Over half of CXOs interviewed in Revenue Operations  are using commercial insights to dramatically sharpen the targeting and focus their selling resources. For example, Peter Ford, the VP of Global Sales of iconectiv, was able to leverage analytics to “cut the tail” by becoming more scientific about prioritizing customers based on readiness and potential. This information enabled different levels of customer treatment to manage cost to sell in smaller “tail” accounts. “We use analytics to create the curve of our customers,” relates Ford. “Much like every other technology business, I have a relatively small number of high spend customers who purchase almost every single one of our products. And then we have a long tail of much, much smaller customers. We can’t manage all of those customers in the same way from a sales perspective. So, we treat a customer that generates less than $10,000 of revenue for us a year differently than a customer that generates in excess of $20 million a year. Understanding when to take a light touch approach versus hands-on sales or when an account should be more marketing driven is key.”

To do this, their operations teams are developing highly accurate propensity-to-buy targeting models using existing CRM and transaction data that will more accurately predict which customers are going to buy from you, with the least selling effort are seeing near term gains of 20% or more in conversion, sales quota attainment, and account development.

Growth leaders are using advanced analytics to create better predictions to inform their investment bets and evaluate more scenarios to optimize resource allocation decisions. AI-enabled algorithms and propensity to buy analysis can help you develop more accurate and predictive estimates of opportunity potential. They can also teach you more about customers – who they respond to, whether they intend to buy, and how they fit with your sellers, products, and treatment types.  In the absence of analytics that quantify account potential and propensity to close, most organizations chase too many low-quality clients and opportunities – ones where they stand little chance of winning but want to feel like they are still in the game, according to Cam Tipping, who has led over 100 customer targeting workshops and even more simulations with sales teams over the last decade. “This behavior leads to bad outcomes – like bad service, high cost to sell, lower margins, and unsatisfied clients. It’s a basic 80/20 problem. But a difficult one to solve. No business that I have seen is aware of this issue until they go through the analytics to understand it,” continues Tipping.
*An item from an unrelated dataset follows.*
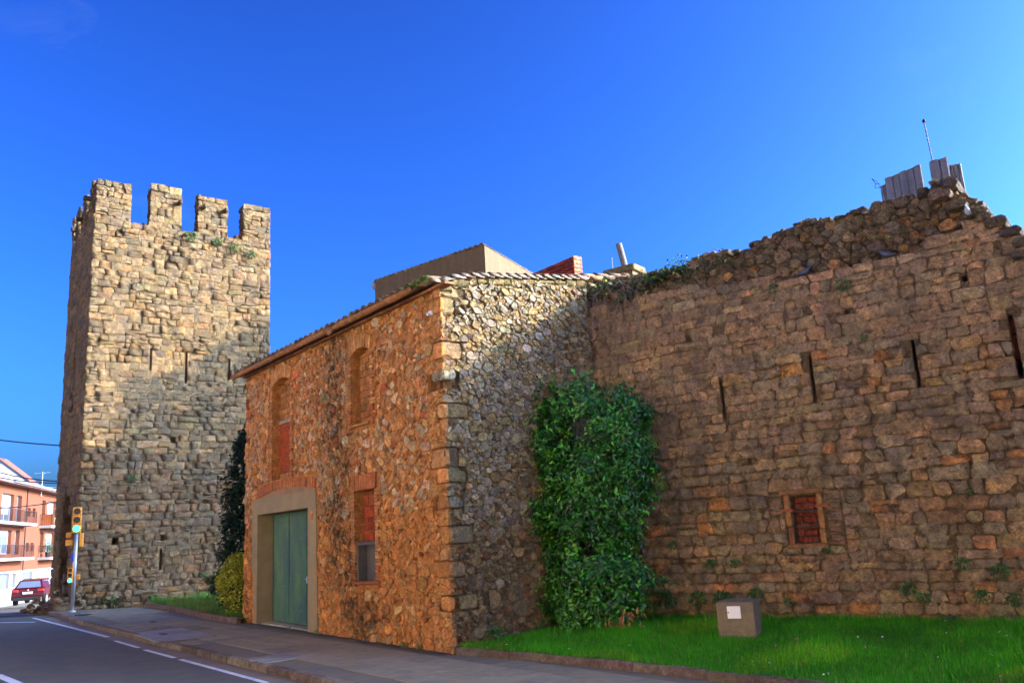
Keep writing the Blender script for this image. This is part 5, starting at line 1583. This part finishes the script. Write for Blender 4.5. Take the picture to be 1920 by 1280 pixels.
cloud_plant('round_shrub', 'clipped round yellow green shrub at the house corner', 'shrub', (-7.95, 24.6, .12), 0, env_ball(.58, .58, .80), 5200, .075, (.16, .18, .012), (.48, .42, .025), M_leaf_weed, 15, [([(0, 0, 0), (0, 0, .8)], [.06, .04])], .25, (.34, .30, .04), clump=(50, .05))
cloud_plant('dark_shrub', 'low dark green shrub at the foot of the tower', 'shrub', (-10.6, 32.0, .1), 0, env_ball(.85, .6, .55), 2600, .12, (.012, .032, .01), (.03, .06, .015), M_leaf_weed, 16, [([(0, 0, 0), (0, 0, .5)], [.05, .03])], clump=(50, .07))

def weed(label, loc, yaw, size, seed, n=40, lo=(.025, .075, .02), hi=(.07, .15, .03), cat='weed', name='wall_weed', droop=.3, wide=1.0, group='weeds rooted in the masonry'):
    rs = np.random.RandomState(seed)
    ph = rs.uniform(0, 2 * np.pi, n); r = size * np.sqrt(rs.random(n))
    c = np.stack([r * np.cos(ph) * wide, -np.abs(rs.normal(0, .35, n)) * size * .7 - .06, r * np.sin(ph) * .8 - droop * r], 1)
    D = unit(c + rs.normal(0, .25, (n, 3)) * size + np.array([0, -.02, -.1 * size])); Nn = unit(rs.normal(0, .5, (n, 3)) + np.array([0, -1, .5]))
    L = rs.uniform(.5, 1.0, n) * size * .7
    me = leaf_mesh(name, c, Nn, D, np.clip(L, .03, .12), np.clip(L * .35, .015, .045), greens(rs, n, lo, hi), M_leaf_weed)
    o = link(name, me); o.location = loc; o.rotation_euler = (0, 0, yaw)
    return tag(o, label, cat, group)
wyaw = math.atan2(WU.y, WU.x)
def on_wall(u, z, d=.02): q = W0 + WU * u - WY * d; return (q.x, q.y, z)
for i, (u, z, s, lab) in enumerate([
    (.17, .62, .22, 'weed in the wall right beside the laurel bush base'), (.82, .62, .17, 'weed low on the wall between laurel bush and concrete block'),
    (1.14, 1.2, .11, 'small weed higher up between the laurel and the concrete block'), (1.6, 1.2, .10, 'tiny weed directly above the concrete block on the wall'),
    (1.3, .6, .20, 'wide weed on the wall just left of the concrete block'), (1.92, .68, .14, 'weed on the wall behind the concrete block'),
    (2.48, .55, .10, 'weed low on the wall below the grated window'), (3.2, 1.35, .08, 'tiny weed under the sill end of the grated window'),
    (4.37, .76, .13, 'upper weed of the pair low on the wall right of the grated window'), (4.58, .62, .11, 'lower weed of the pair low on the wall right of the grated window'),
    (5.2, 1.12, .12, 'weed on the wall at knee height well right of the grated window'), (5.68, 1.0, .14, 'bushy weed on the wall near the right picture edge'),
    (5.38, .66, .13, 'weed below the bushy one near the right picture edge'), (5.8, .6, .12, 'lowest weed by the right picture edge'),
    (4.25, .22, .14, 'weed at the wall foot in the lawn, left of two'), (4.92, .24, .20, 'broad weed at the wall foot in the lawn, right of two'),
    (5.46, 2.15, .07, 'tiny weed high on the wall at the right'), (4.07, 5.72, .13, 'green tuft on the wall just under the ledge'),
    (4.28, 4.75, .07, 'tiny tuft above the third arrow slit'), (2.87, 5.92, .10, 'grass tuft on the ledge of the long wall'), (.42, 1.55, .10, 'small weed just right of the laurel at mid height')]):
    weed(lab, on_wall(u, z), wyaw, s, 100 + i, int(30 + 200 * s))
def on_tower(u, z, d=.05): q = T0 + TU * u - TY * d; return (q.x, q.y, z)
for i, (u, z, s, lab) in enumerate([(3.95, 15.85, .28, 'leafy tuft on the tower parapet between second and third merlon'), (5.15, 15.75, .24, 'grey green tuft under the third merlon of the tower'), (6.0, 15.6, .34, 'wide tuft on the parapet left of the last merlon'),
                                   (6.75, 15.4, .26, 'tuft hanging under the last merlon of the tower'), (1.9, 5.0, .18, 'small weed on the shaded lower tower front'), (4.9, .9, .14, 'dark weed low on the tower by the lawn bed'), (1.2, .18, .42, 'dark green weeds at the tower foot beside the traffic light'), (2.9, .1, .3, 'small dark weed at the tower foot')]):
    weed(lab, on_tower(u, z), rad(37), s, 150 + i, int(60 + 200 * s), (.04, .07, .02), (.09, .13, .03))
def on_gable(u, z): q = A + HY * u + HU * .05; return (q.x, q.y, z)
weed('tuft of grass at the gable foot beside a dark stone', on_gable(.75, .28), math.atan2(HY.y, HY.x), .17, 181, 60)
weed('small tuft at the gable foot nearer the laurel', on_gable(1.75, .32), math.atan2(HY.y, HY.x), .12, 182, 40)
for i, (u, y, lab) in enumerate([(-.95, -.04, 'yellowish tuft at the house corner by the pavement'), (-1.55, -.04, 'weed at the foot of the house front near the corner'), (-5.5, -.03, 'weed at the right foot of the cement door surround'), (-7.0, -.05, 'low green tuft at the door threshold')]):
    q = A + HU * u + HY * y; weed(lab, (q.x, q.y, .05), math.atan2(HU.y, HU.x), .10, 190 + i, 40, (.05, .09, .015), (.16, .17, .03))
# moss and grass on the roof corner
q = A + HU * -.55 + HY * -.15
weed('strip of bright green grass on the gutter near the roof corner', (q.x, q.y, 6.50), math.atan2(HU.y, HU.x), .09, 210, 260, (.04, .10, .008), (.10, .19, .02), 'grass tuft', 'roof_grass', 0.0, 6.5, 'plants on the house roof')
# ivy and dry stems over the joint of house and wall
def ivy(label, u0, u1, zc, zr, n, seed, lo, hi, dep=.2, size=.06, y0=.2):
    rs = np.random.RandomState(seed)
    u = rs.uniform(u0, u1, n); k = np.array([vnoise(x * 2.2, seed, 0) for x in u])
    z = zc(u) + rs.normal(0, 1, n) * zr * (1 + k); y = y0 + rs.normal(0, dep, n)
    me = leaf_mesh('ivy', np.stack([u, y, z], 1), unit(rs.normal(0, .6, (n, 3)) + np.array([0, -.8, .5])), rs.normal(0, 1, (n, 3)), np.full(n, size) * np.exp(rs.normal(0, .25, n)), np.full(n, size * .8), greens(rs, n, lo, hi, .3, .06, (.22, .28, .03)), M_leaf_weed)
    o = link('ivy', me); o.location = (W0.x, W0.y, 0); o.rotation_euler = (0, 0, wyaw)
    return tag(o, label, 'ivy', 'ivy on the wall head')
ivy('ivy mass on the wall head above the arrow slits, left of the ruin', -.35, 1.2, lambda u: 6.42 + .28 * np.clip((u + .2), 0, 1.2), .085, 900, 1, (.01, .035, .012), (.03, .08, .02))
ivy('thin ivy where the wall meets the gable', -1.3, -.4, lambda u: 6.70 + 0 * u, .09, 420, 2, (.015, .04, .012), (.05, .10, .02))
ivy('sparse ivy on the step of the ruin', 1.1, 2.1, lambda u: 6.45 + .1 * u, .07, 240, 3, (.012, .04, .012), (.035, .08, .02))
rv = random.Random(17)
vm = MB()
for k in range(42):
    u, z = rv.uniform(-1.4, .2), rv.uniform(6.3, 6.8)
    pts = [Vector((u, -.06, z))]
    du, dz = rv.uniform(-.12, .14), rv.uniform(-.16, .03)
    for j in range(6):
        du += rv.gauss(0, .05); dz += rv.gauss(-.03, .05)
        pts.append(pts[-1] + Vector((du * .6, rv.uniform(-.04, .03), dz * .6)))
        pts[-1].y = min(-.05, pts[-1].y)
    vm.tube(pts, .006, 4, cap=False)
solo('dry_vines', vm, M_dry, 'tangle of dry grey vine stems at the wall and gable joint', 'vines', (W0.x, W0.y, 0), wyaw)
vm = MB()
for k in range(16):
    u = rv.uniform(1.2, 1.9); pts = [Vector((u, .3, 6.85))]
    for j in range(5): pts.append(pts[-1] + Vector((rv.gauss(-.03, .08), rv.gauss(-.03, .03), rv.gauss(.02 if j < 2 else -.08, .05))))
    vm.tube(pts, .006, 4, cap=False)
solo('dry_vines', vm, M_dry, 'small tangle of dry stems at the left end of the ruin', 'vines', (W0.x, W0.y, 0), wyaw)

# ================================================================== PIGEONS
M_pig = mat_plain('pigeon_feathers', None, .7, .2, 30, 0, tint=True)
def pigeon(label, loc, yaw, s, tint, head):
    mb = MB()
    prof = [(-.17, .008, .02), (-.10, .03, .03), (-.04, .058, .045), (.03, .068, .06), (.08, .058, .085), (.105, .036, .12), (.118, .028, .145), (.135, .029, .165), (.152, .02, .17), (.162, .006, .165)]
    n = 10; vs = []
    for x, r, z in prof:
        for k in range(n):
            a = 2 * math.pi * k / n; vs.append((x * s, r * math.cos(a) * s, (z + .03 + r * math.sin(a)) * s))
    mb.add(vs, [(i * n + k, i * n + (k + 1) % n, (i + 1) * n + (k + 1) % n, (i + 1) * n + k) for i in range(len(prof) - 1) for k in range(n)], tint)
    mb.t = [head if v[0] > .1 * s else tint for v in mb.v]
    mb.add([(.16 * s, -.006 * s, .195 * s), (.16 * s, .006 * s, .195 * s), (.19 * s, 0, .19 * s)], [(0, 1, 2)], (.1, .09, .08))
    for y in (-.02, .02): mb.tube([(.02 * s, y * s, .04 * s), (.025 * s, y * s, 0)], .005 * s, 5, (.35, .08, .06))
    solo('pigeon', mb, M_pig, label, 'pigeon', loc, yaw, 'pigeons perched on the masonry', True)
def on_ruin(u, z, y=-.02): q = W0 + WU * u + WY * y; return (q.x, q.y, z)
pigeon('blue grey pigeon on the ledge, in the middle of the ruin', on_ruin(4.78, 6.02, .04), rad(150), .8, (.06, .07, .10), (.03, .035, .05))
pigeon('small blue grey pigeon on the ledge, leftmost on the ruin', on_ruin(3.42, 6.03, .04), rad(-20), .8, (.05, .06, .10), (.03, .035, .055))
pigeon('pale white pigeon high on the broken right end of the ruin', on_ruin(6.1, 6.36, -.1), rad(230), .7, (.28, .30, .36), (.3, .3, .34))
q = T0 + TU * 2.03 - TY * -.1
pigeon('black bird sitting in the first gap of the tower battlements', (q.x, q.y, TZ + .02), rad(150), 1.1, (.015, .015, .02), (.015, .015, .02))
“Traditional CRM or financial systems are not set up to provide this type of information,” says Jim Quallen, a Managing Director at Blue Ridge Partners. “So historically account prioritization and segmentation was developed using custom analysis and a review of client performance over multiple years, and a lot of gut feel and local market knowledge. That’s an unprofitable formula for allocating sales time and attention in 2022. The data exists to create the facts that let us ‘cut the tail’ . Today managers have ready access to effective  tools like deciling and propensity to buy analysis that use this data to identify and achieve consensus on the 80% of accounts not to call on.”

So why aren’t more organizations using algorithms to define or at least augment and refine their customer segmentation. Quallen cites a number of human factors.

“People target too many customers because of the perceived risk to their revenue plan, the natural optimism of salespeople, the desire to help every customer,” says Quallen. “On a management level the biggest factors can be institutional bias about what accounts, industries and targets are most attractive and legacy assumptions that are neither documented nor challenged,” says Quallen.  “Most sales resource allocation and territory designs are actually based on estimates of the total addressable market when account teams need to understand the total actionable market to really be effective with their time.”

Another reason is most managers are still uncomfortable relying on technology for this type of planning. Most executives are more comfortable trusting AI to make a million calculations a second to drive their car, then relying on analytics to analyze different customer data sources to refine their targeting and segmentation. Targeting is a far simpler analytic task relative to autonomous driving, but on one level, their familiarity with the information and the perception they can manage all the variables on a spreadsheet works against them.

So how can managers make the move from gut feel towards more fact based and algorithmic customer targeting?

The secret is to convert the customer engagement data you already have into targeting and segmentation insights. Sellers don’t need more data. They need actionable insights that inform account priorities, resource allocation decisions, and the level of effort to apply to specific target customers. “Machine learning has been democratized over the last several years with advances in toolkits and packages making it possible now for all organizations to have access to these advanced analytics,” says Quallen. “It’s not just the realm of Google and Facebook. You can really find a way to bring practical analytics and big data to the kinds of problems that you’re trying to solve in the commercial organization.”

For example, it is possible to develop highly accurate propensity-to-buy targeting models using your existing CRM and transaction data. This can be done pretty quickly. A propensity-to-buy model will more accurately predict which customers are going to buy from you, with the least selling effort, and which ones are not likely to buy or will require too much work to convert. “When compared with the estimates of sales teams and local market leaders, most see near term gains of 20% or more in conversion, sales quota attainment, and account development,” reports Jim Quallen, who has helped dozens of businesses-to-business sales organizations deploy such models.

“For example, it’s pretty straightforward for most B2B organizations to build a propensity-to-buy model that segments their customers into three buckets used for account targeting – high medium and low,” says Quallen. “This can be done by combining the traditional data points used for targeting, including firmographics around the targets – regions industries – with the CRM history of the customer to create a machine learning model. And it’s not about man versus machine. It’s about man plus machine. We get lift from the quantitative data, but even greater improvements when we work with teams to combine the quantitative learnings from ML with the human learnings of the sales team to get the best outcomes.”

Using analytics has advantages in accuracy, speed and scalability.  Obviously, the first benefit is to able to target higher probability leads. But these models also can do this at scale. It takes minutes to score the thousands of potential customers using our machine learning models. If they’re doing it by themselves with intuition, with gut feel – even if they are right, it still takes a lot more time and a lot more effort. This is about the long tail. This is identifying the customers that are not likely to buy. So when we predicted that a customer was low probability, they were low probability. The salespeople would be wasting their time going after these accounts.